Tarpon Springs council gives operator two weeks to reverse redlining policy

Sept. 11, 2002

TARPON SPRINGS, Fla. -- City officials here have granted a local Pizza Hut operator two weeks to decide whether his operation will resume nighttime deliveries to the town's Union Academy neighborhood. Until then, the officials promised to delay talk of revoking the company's occupational license.

According the St. Petersburg Times, a November driver robbery led the operator to stop delivering to Union Academy after 9 p.m. But because most of the area's residents are black, elected officials and some residents claim the delivery cutback is based more on racism than safety.

On Sept. 10, Dallas-based Pizza Hut vice president Robert Millen faxed a letter to Tarpon Springs Mayor Frank DiDonato, asking for more time to consider the redlining policy. The city's commissioners were scheduled to discuss whether to take legal action against the company, but instead they agreed to wait.

"They've come a long way in a short time," said DiDonato, who has talked to Millen twice in the past week. "He's confident Tarpon Springs is a place where they can deliver throughout the city."

Pizza Hut executives are reviewing crime statistics from the area and interviewing employees, city officials and other interested citizens, Millen told DiDonato.

DiDonato said he has told any local pizza company serving the area to alert police any time a driver feels unsafe.

City Commissioner David Archie said Pizza Hut needs to make a decision. 

"I don't mind giving them 10 days to get their act together," he said.

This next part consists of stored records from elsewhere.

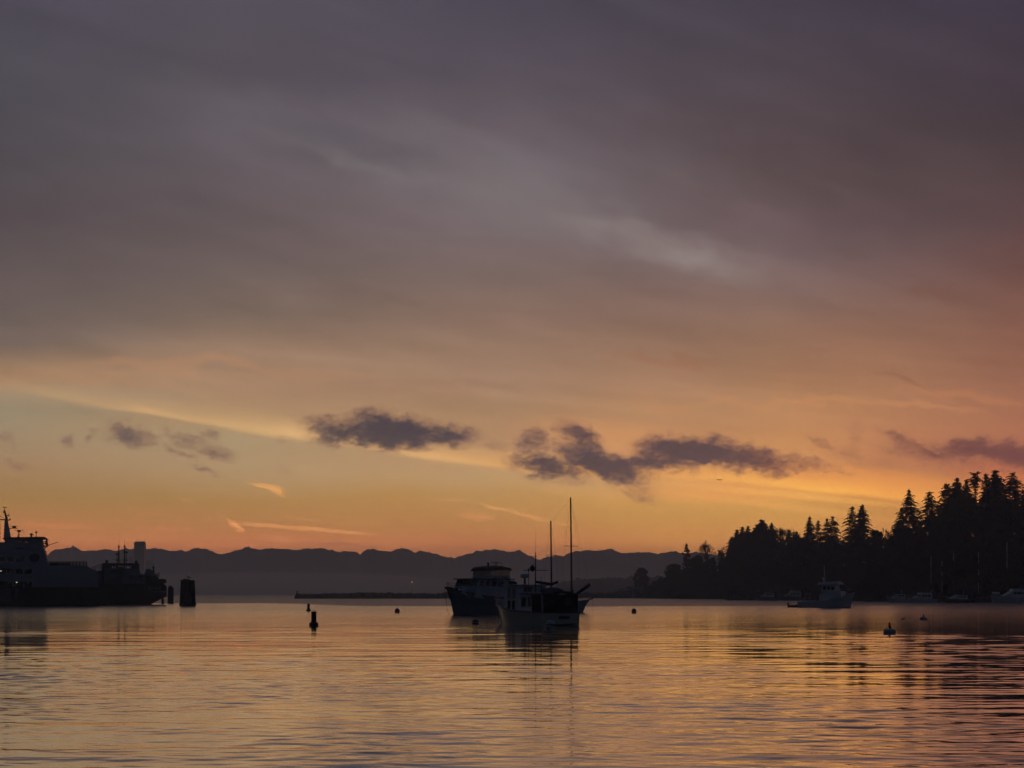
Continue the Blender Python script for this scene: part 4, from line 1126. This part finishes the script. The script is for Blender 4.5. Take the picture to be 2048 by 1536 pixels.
    ya = MB(); ya.path([(pc(-9),0,pz(1032)),(pc(2),0,pz(1037)),(pc(20),0,pz(1037.5)),(pc(20.5),0,pz(1034.5))], .14, 6)
    ya.path([(pc(11.5),0,pz(1027.5)),(pc(18.2),0,pz(1028.5))], .10, 5); ya.tube((pc(18),0,pz(1030.5)), (pc(18),0,pz(1023.5)), .08, .06, 5); ya.tube((pc(14.5),0,pz(1036)), (pc(15),0,pz(1031)), .1, .08, 5)
    ya.build('yard', M['dark'], stack)
    ra = MB(); ra.prism(poly([(17,1056.5),(22,1055),(36,1054.4),(36,1053.6),(20,1053.6)], 0.0), -.4, .4); ra.tube((pc(28.5),0,pz(1053.8)), (pc(28.5),0,pz(1050.4)), .45, .35, 8); ra.box(pc(20.5), pc(35.5), -.14, .14, pz(1050.3), pz(1049.3))
    ra.build('radar', M['dark'], stack)
    r2 = MB(); r2.tube((pc(38),0,pz(1074)), (pc(38),0,pz(1059)), .14, .10, 6); r2.tube((pc(38),0,pz(1062)), (pc(38),0,pz(1058.6)), .42, .38, 8); r2.box(pc(29.5), pc(47), -.14, .14, pz(1058.5), pz(1057.5)); r2.tube((pc(33.5),.6,pz(1074)), (pc(38),0,pz(1062)), .05, .05, 4); r2.tube((pc(36),-.5,pz(1074)), (pc(38),0,pz(1064)), .04, .04, 4)
    r2.build('radar', M['dark'], t)
    MB().tube((pc(62.5),0,pz(1073.5)), (pc(62.5),0,pz(1068)), .30, .16, 8).tube((pc(62.5),0,pz(1068.2)), (pc(62.5),0,pz(1064.3)), .34, .34, 8).build('searchlight', M['dark'], t)
    MB().tube((pc(72.5),0,pz(1073)), (pc(72.5),0,pz(1064)), .07, .06, 5).blob((pc(72.5),0,pz(1062)), .26, .26, .26, 8, 5).build('direction_finder', M['dark'], t)
    MB().tube((pc(66.5),1,pz(1073)), (pc(66.5),1,pz(1065.5)), .05, .04, 4).build('antenna', M['dark'], t)
    MB().tube((pc(0.5),0,pz(1083)), (pc(0.5),0,pz(1040)), .04, .03, 4).tube((pc(-12),0,pz(1022)), (pc(10),0,pz(1036)), .04, .04, 4).build('stay_wire', M['dark'], t)
    pw1 = lambda p: px(p, -hw)
    # bridge wing lights and boom at the right
    for q, r_ in ((1083.2, .26), (1086.5, .26)):
        MB().tube((pw1(84.8),-hw,pz(q)), (pw1(93),-hw,pz(q-1)), .12, .12, 5).tube((pw1(91),-hw,pz(q-1.3)), (pw1(95),-hw,pz(q-.6)), .42, .42, 8).build('floodlight', M['dark'], t)
    MB().path([(pw1(86),-hw,pz(1090)),(pw1(90),-hw,pz(1092.5)),(pw1(95),-hw,pz(1089.5)),(pw1(95),-hw,pz(1086))], .22, 6).build('light_bracket', M['dark'], t)
    MB().path([(pw1(88),-hw,pz(1098)),(pw1(96),-hw,pz(1090.5)),(pw1(101),-hw,pz(1088)),(pw1(116.5),-hw,pz(1082.7))], .075, 5).build('boom', M['dark'], t)
    # sun deck rail
    rl = MB()
    for s_ in (-1, 1):
        for p in range(96, 175, 7): rl.tube((px(p), s_*(yo-.8), pz(1131)), (px(p), s_*(yo-.8), pz(1122.3)), .07, .07, 4)
        for q in (1122.3, 1125, 1128): rl.tube((px(95.5), s_*(yo-.8), pz(q)), (px(173.5), s_*(yo-.8), pz(q)), .06, .06, 4)
    rl.build('railing', M['dark'], t)
    for a, b in ((97, 118), (120, 141)): MB().box(px(a), px(b), -3.0, 3.0, pz(1130.8), pz(1123.8)).build('deck_locker', M['dark'], t)
    # lit lamps
    for p, q, yy in ((1.5, 1142.3, -yo - .06), (33.2, 1164.8, -yo + .2)): MB().box(px(p) - .16, px(p) + .16, yy - .06, yy, pz(q) - .07, pz(q) + .07).build('deck_lamp', M['lamp'], t)
    return t
ferry()

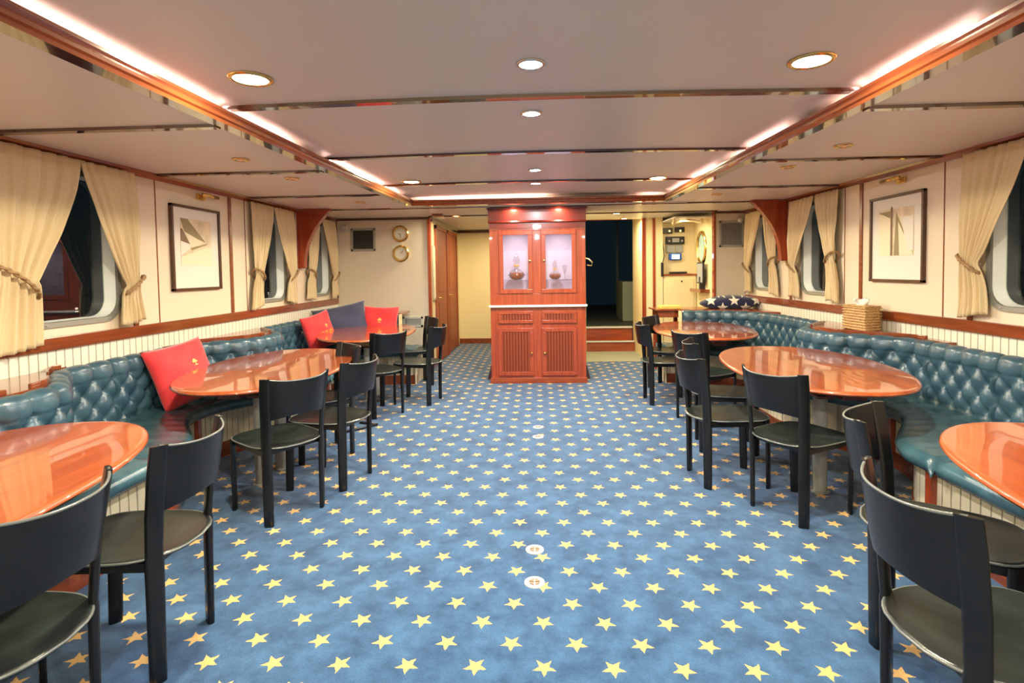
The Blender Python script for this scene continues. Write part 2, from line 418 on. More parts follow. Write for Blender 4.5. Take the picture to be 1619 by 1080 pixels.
# ------------------------------------------------------------------ side walls with window holes
def rrect(cy, hw, z0, z1, r, n=6):
    pts = []
    for (a, bq, a0) in ((cy+hw-r, z1-r, 0), (cy-hw+r, z1-r, PI/2), (cy-hw+r, z0+r, PI), (cy+hw-r, z0+r, 1.5*PI)):
        for k in range(n+1):
            t = a0+PI/2*k/n; pts.append((a+r*math.cos(t), bq+r*math.sin(t)))
    return pts
def side_wall(s):
    b = MB(); X = s*W
    cuts = [YB]
    zt = 2.24; zb = 1.02
    def quad(y0, y1, z0, z1, m=0):
        b.cur = m; b.add([(X, y0, z0), (X, y1, z0), (X, y1, z1), (X, y0, z1)], [(0, 1, 2, 3)]); b.cur = 0
    y = YB
    for k, (cy, hw) in list(WIN.items()):
        a, c = cy-hw-.1, cy+hw+.1
        c = min(c, YF)
        quad(y, a, zb, zt); y = c
        inner = rrect(cy, hw, WZ0, WZ1, .13)
        n = len(inner); outer = []
        for (p, q) in inner:
            # project to enclosing rectangle
            dx, dz = p-cy, q-(WZ0+WZ1)/2
            hx0, hz = (hw+.1), None
            tx = ((c-cy) if dx > 0 else (cy-a))/abs(dx) if abs(dx) > 1e-6 else 1e9
            tz = ((zt-(WZ0+WZ1)/2) if dz > 0 else ((WZ0+WZ1)/2-zb))/abs(dz) if abs(dz) > 1e-6 else 1e9
            t = min(tx, tz); outer.append((cy+dx*t, (WZ0+WZ1)/2+dz*t))
        b.add([(X, p, q) for p, q in inner]+[(X, p, q) for p, q in outer],
              [(i, (i+1) % n, n+(i+1) % n, n+i) for i in range(n)])
        # corners of the rectangle
        mid = (WZ0+WZ1)/2
        for (yy, zz) in ((c, zt), (a, zt), (a, zb), (c, zb)):
            best = None
            for i in range(n):
                p, q = outer[i], outer[(i+1) % n]
                if (abs(p[0]-yy) < 1e-5 and abs(q[1]-zz) < 1e-5) or (abs(q[0]-yy) < 1e-5 and abs(p[1]-zz) < 1e-5):
                    if abs(p[0]-q[0]) > 1e-4 and abs(p[1]-q[1]) > 1e-4:
                        b.add([(X, p[0], p[1]), (X, yy, zz), (X, q[0], q[1])], [(0, 1, 2)])
    quad(y, YF, zb, zt)
    o = struct(b.obj('wall_left' if s < 0 else 'wall_right', [M['wall'], M['bead']]))
    # lower beadboard wall
    lo = MB().box(min(X, X+s*.03), max(X, X+s*.03), YB, YF, 0, 1.03)
    struct(lo.obj('wall_left' if s < 0 else 'wall_right', M['bead']))
    struct(MB().box(min(X+s*.12, X+s*.14), max(X+s*.12, X+s*.14), YB, YF, 0, .9).obj('wall_left' if s < 0 else 'wall_right', M['wall']))
    # rail
    zr0, zr1 = ((.982, 1.062) if s < 0 else (.958, 1.040))
    struct(MB().box(min(X, X-s*.022), max(X, X-s*.022), YB, YF-.01, zr0, zr1).obj(tname(), M['wood'], bevel=.005))
    # vertical trims and grooves
    for y in (1.4, 2.83, 3.845, 5.11, 6.49):
        struct(MB().box(min(X, X-s*.012), max(X, X-s*.012), y-.022, y+.022, zr1, zc(y)-.03).obj(tname(), M['wood'], bevel=.003))
    for y in (2.55, 4.10, 5.38, 6.40):
        struct(MB().box(min(X, X-s*.003), max(X, X-s*.003), y-.005, y+.005, zr1, zc(y)-.03).obj(tname(), M['wood']))
    for k, (cy, hw) in WIN.items():
        w = bpy.data.objects.new('window_%d' % (k+(3 if s > 0 else 0)), None); C.objects.link(w); w['kind'] = 'structure'
        # aluminium clamp ring
        b = MB(); out = rrect(cy, hw+.028, WZ0-.028, WZ1+.028, .15); inn = rrect(cy, hw-.004, WZ0+.004, WZ1-.004, .126)
        n = len(out)
        prof = [(out, X), (out, X-s*.012), (inn, X-s*.012), (inn, X+s*.01)]
        b.loft([[(xx, p, q) for p, q in ring] for ring, xx in prof], caps=False)
        for i in range(0, n, 2):
            p = (out[i][0]+inn[i][0])/2; q = (out[i][1]+inn[i][1])/2
            b.lathe([(.006, X-s*.011), (.006, X-s*.016), (.001, X-s*.017)], (0, p, q), 8, 'x')
        fr = b.obj('window_frame', M['alu'], w)
        b = MB(); r1 = rrect(cy, hw-.006, WZ0+.006, WZ1-.006, .124); r2 = rrect(cy, hw-.012, WZ0+.012, WZ1-.012, .12)
        b.loft([[(X+s*d, p, q) for p, q in ring] for ring, d in ((r1, .004), (r2, .09))], caps=False)
        b.obj('window_reveal', M['white'], w, smooth=False)
        b = MB(); r3 = rrect(cy, hw-.0105, WZ0+.0105, WZ1-.0105, .121)
        b.add([(X+s*.084, p, q) for p, q in r3], [tuple(range(len(r3)))])
        b.obj('window_glass', M['glass'], w)
        if s < 0 or k < 3:
            b = MB(); yy = cy+.10 if s < 0 else cy-.1
            for dz, hh, ww in ((0, .006, .012), (.016, .012, .01)):
                b.box(X+s*.081, X+s*.083, yy-ww, yy+ww, WZ0+.05+dz, WZ0+.05+dz+hh)
            b.obj('glass_marking', M['whitep'], w)
for s in (-1, 1): side_wall(s)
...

But after 10 business days, he added, the city should make sure Pizza Hut not only follows through, but is not allowed to halt delivery arbitrarily in the future.

"I know sometimes bigger means bureaucracy, and sometimes being bigger just means you think you can do whatever you want to do," Archie said.

Pizza Hut doesn't want to limit its customer base, Millen said in his letter to DiDonato. "But as you know, our business objective of selling as many pizzas as possible cannot overwhelm the responsibilities we owe our drivers," he wrote. "Credible, objective concerns have surfaced about safe delivery service in certain portions of Tarpon Springs."

According to the Times, Union Academy has undergone a substantial revitalization in the past two years. More than 100 lots have been cleared and dozens of new homes are under construction.